'''

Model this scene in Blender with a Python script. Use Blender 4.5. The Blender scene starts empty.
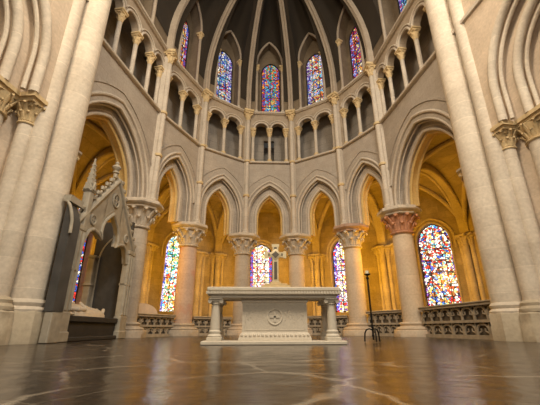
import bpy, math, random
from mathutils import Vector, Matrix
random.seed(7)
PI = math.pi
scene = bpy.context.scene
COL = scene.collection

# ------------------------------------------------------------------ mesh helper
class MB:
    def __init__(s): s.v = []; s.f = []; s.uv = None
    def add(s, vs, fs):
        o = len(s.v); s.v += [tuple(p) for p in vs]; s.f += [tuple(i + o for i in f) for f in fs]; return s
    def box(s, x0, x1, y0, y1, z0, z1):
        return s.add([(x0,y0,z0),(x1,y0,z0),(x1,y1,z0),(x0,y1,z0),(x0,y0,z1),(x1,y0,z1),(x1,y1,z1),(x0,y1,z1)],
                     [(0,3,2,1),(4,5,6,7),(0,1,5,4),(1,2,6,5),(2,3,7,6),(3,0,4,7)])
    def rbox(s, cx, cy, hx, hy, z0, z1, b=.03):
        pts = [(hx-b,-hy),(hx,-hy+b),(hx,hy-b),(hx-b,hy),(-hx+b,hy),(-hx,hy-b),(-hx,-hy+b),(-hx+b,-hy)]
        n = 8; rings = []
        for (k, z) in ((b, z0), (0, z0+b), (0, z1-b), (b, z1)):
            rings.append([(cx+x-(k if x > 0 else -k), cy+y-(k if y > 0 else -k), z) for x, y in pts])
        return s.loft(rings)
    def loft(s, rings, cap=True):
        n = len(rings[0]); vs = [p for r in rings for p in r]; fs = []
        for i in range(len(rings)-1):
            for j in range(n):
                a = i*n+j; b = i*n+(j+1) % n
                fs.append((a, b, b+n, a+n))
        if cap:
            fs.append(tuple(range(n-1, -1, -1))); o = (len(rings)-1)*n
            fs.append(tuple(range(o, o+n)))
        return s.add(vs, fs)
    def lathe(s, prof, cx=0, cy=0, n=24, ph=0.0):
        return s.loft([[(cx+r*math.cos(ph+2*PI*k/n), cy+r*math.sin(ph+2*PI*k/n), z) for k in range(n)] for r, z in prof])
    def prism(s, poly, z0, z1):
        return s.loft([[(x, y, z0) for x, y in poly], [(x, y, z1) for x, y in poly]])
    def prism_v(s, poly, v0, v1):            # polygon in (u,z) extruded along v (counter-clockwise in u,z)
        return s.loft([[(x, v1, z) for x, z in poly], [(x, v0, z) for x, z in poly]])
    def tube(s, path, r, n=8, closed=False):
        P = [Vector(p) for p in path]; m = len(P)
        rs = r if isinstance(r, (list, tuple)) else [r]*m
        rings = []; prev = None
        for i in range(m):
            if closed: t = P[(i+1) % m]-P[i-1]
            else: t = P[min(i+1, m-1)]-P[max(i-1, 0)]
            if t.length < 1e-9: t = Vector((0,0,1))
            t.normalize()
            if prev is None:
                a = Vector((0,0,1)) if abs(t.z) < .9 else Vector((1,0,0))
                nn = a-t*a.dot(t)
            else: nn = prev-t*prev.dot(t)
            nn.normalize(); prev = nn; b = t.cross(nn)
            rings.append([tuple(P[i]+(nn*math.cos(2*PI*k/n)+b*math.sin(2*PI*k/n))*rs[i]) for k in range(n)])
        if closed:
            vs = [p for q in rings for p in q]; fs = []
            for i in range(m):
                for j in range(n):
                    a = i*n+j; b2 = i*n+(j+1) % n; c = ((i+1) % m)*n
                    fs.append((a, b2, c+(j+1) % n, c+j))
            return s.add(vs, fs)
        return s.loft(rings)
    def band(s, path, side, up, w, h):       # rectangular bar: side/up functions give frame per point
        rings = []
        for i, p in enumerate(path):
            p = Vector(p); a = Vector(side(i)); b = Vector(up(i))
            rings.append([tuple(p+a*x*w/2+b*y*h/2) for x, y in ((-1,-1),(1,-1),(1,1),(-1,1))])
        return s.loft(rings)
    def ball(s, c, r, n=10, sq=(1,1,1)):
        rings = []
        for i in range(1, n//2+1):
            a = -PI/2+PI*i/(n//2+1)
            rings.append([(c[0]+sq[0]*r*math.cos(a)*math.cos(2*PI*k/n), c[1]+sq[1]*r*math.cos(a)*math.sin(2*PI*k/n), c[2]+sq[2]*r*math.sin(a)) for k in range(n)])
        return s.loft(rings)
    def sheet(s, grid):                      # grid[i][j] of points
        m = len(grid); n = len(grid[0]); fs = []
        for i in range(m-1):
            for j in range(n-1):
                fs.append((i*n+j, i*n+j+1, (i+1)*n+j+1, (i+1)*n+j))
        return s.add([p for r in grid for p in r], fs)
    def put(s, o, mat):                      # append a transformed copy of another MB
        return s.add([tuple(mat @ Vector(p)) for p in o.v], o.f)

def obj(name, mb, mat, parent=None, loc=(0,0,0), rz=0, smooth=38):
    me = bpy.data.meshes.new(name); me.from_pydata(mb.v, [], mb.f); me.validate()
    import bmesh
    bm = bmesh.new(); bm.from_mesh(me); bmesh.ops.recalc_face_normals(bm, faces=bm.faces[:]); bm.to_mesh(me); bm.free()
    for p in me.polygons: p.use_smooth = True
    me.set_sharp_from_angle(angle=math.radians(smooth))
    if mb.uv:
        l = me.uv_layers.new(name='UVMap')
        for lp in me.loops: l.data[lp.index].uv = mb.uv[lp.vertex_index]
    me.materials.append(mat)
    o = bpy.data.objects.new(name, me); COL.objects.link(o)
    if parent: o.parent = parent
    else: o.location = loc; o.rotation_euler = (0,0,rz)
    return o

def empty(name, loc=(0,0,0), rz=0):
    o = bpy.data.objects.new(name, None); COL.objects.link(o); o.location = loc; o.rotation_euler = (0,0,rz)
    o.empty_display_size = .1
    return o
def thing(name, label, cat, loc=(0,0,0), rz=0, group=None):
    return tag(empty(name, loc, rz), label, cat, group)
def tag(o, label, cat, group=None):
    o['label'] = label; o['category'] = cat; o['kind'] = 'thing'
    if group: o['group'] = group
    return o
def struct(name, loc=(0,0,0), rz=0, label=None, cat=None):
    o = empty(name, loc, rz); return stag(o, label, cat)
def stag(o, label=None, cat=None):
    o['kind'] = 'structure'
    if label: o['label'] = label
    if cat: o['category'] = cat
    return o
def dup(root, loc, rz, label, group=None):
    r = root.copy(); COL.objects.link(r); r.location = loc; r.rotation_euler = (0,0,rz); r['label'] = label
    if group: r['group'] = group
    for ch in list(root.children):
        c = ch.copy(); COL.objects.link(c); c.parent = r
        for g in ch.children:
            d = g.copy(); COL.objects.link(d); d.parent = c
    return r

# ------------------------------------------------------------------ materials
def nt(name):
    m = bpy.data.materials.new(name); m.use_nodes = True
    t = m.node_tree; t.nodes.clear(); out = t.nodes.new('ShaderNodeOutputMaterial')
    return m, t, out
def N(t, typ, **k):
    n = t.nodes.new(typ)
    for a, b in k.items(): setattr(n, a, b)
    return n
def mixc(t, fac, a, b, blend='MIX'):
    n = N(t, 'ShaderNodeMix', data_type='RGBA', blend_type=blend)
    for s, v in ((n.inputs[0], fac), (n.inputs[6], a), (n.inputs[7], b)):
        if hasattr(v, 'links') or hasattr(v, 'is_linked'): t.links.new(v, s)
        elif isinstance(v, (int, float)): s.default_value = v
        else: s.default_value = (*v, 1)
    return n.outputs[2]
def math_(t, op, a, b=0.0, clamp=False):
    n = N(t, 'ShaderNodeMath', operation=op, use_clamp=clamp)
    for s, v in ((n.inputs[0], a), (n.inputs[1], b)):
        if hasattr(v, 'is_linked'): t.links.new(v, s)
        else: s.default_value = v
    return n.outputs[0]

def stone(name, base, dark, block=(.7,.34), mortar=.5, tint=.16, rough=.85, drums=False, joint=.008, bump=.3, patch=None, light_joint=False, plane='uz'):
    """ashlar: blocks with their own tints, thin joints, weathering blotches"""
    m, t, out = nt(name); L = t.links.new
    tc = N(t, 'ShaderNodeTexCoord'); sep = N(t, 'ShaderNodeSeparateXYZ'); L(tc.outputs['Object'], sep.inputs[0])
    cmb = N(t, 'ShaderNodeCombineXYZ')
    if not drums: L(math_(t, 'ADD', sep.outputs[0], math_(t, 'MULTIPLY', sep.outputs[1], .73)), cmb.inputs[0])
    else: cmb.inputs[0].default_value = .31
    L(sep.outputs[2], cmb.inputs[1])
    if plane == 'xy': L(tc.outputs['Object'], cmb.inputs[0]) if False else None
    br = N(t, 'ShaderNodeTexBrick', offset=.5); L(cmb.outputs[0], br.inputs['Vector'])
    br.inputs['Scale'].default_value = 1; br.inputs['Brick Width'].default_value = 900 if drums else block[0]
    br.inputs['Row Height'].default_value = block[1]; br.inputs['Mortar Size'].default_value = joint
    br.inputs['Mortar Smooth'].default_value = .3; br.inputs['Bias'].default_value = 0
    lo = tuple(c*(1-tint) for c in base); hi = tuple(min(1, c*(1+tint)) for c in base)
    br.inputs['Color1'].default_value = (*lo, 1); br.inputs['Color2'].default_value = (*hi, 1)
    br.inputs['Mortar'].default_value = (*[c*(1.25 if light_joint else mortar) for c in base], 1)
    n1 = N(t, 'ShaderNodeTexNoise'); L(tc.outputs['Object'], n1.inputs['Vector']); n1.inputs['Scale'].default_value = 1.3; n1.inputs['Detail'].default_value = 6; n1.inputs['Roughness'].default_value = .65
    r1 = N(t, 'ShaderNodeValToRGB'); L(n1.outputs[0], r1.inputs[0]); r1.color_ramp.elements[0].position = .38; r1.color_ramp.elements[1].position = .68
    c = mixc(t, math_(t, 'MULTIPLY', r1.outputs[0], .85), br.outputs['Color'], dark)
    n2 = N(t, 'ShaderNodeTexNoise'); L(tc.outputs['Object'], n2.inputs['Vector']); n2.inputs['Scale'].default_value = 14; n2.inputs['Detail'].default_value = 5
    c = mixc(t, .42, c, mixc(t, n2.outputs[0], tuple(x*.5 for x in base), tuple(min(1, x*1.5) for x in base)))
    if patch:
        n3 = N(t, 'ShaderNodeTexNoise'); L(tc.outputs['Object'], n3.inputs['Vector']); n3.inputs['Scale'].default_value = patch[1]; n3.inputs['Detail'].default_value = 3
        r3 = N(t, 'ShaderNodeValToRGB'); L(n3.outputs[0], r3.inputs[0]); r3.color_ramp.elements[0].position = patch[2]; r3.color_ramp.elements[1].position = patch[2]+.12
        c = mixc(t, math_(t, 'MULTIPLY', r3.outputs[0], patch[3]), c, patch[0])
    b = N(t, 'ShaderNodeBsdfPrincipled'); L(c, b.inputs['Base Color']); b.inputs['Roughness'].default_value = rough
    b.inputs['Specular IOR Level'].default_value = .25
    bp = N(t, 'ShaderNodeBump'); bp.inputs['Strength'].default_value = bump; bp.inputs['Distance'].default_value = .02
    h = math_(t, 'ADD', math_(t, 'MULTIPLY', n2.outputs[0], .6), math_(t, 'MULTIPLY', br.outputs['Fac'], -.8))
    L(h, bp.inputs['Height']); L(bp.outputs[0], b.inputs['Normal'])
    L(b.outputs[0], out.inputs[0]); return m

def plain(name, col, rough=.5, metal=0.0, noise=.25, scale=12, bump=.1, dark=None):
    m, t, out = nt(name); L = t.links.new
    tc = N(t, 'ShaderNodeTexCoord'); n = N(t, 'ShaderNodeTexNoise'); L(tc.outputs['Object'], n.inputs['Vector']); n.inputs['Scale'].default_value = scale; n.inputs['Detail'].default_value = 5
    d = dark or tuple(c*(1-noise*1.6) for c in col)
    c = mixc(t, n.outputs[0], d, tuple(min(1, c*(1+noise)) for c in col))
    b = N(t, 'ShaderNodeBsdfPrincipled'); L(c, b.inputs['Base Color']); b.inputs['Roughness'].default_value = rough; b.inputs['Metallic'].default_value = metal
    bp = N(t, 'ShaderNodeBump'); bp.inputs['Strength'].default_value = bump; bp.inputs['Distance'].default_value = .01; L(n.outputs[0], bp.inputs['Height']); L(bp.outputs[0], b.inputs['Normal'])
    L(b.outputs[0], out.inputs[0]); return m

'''

[TASK BRIEF]
Every line from the top of the material above through the line with "COL = scene.collection" should be duplicated exactly, please; leave out the pictures.

[TASK OUTPUT]
Model this scene in Blender with a Python script. Use Blender 4.5. The Blender scene starts empty.
import bpy, math, random
from mathutils import Vector, Matrix
random.seed(7)
PI = math.pi
scene = bpy.context.scene
COL = scene.collection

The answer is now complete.